Re: Turns out the Bible mentioned the Chupacabra

Bren wrote:

One other thing:

I'm not saying the guy with the museum is playing with a full deck, but the article itself can hardly claim to be objective; it was authored by Benjamin Radford, who publishes Skeptical Inquirer. As is the problem with most professional skeptics, skepticism is his religion. He begins with a strongly desired outcome in mind (that anything paranormal, mystical, magical, or extraordinary will be disproved) and then he does research* which will lead to his originally stated goal. Therefore, like most of the zealots in the skeptic community, he is guilty of practicing the very pseudo-science which he claims to so vigorously oppose.

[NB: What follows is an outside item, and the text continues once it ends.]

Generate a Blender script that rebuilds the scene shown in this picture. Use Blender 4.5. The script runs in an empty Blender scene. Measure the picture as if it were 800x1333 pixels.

*Research, in the case of fanatical skeptics, usually amounts to nothing more than thought-exercises and essay-writing. They rarely conduct actual tests or gather data. Why should they when it's so much easier to just employ the archaic, pre-scientific method of supposing that things ought to be a certain way, and therefore they are?

You have actually read the magazine, haven't you? You're not just repeating an argument you heard somewhere? Granted, I stopped reading it many years ago--I had been mooching off of others' subscriptions.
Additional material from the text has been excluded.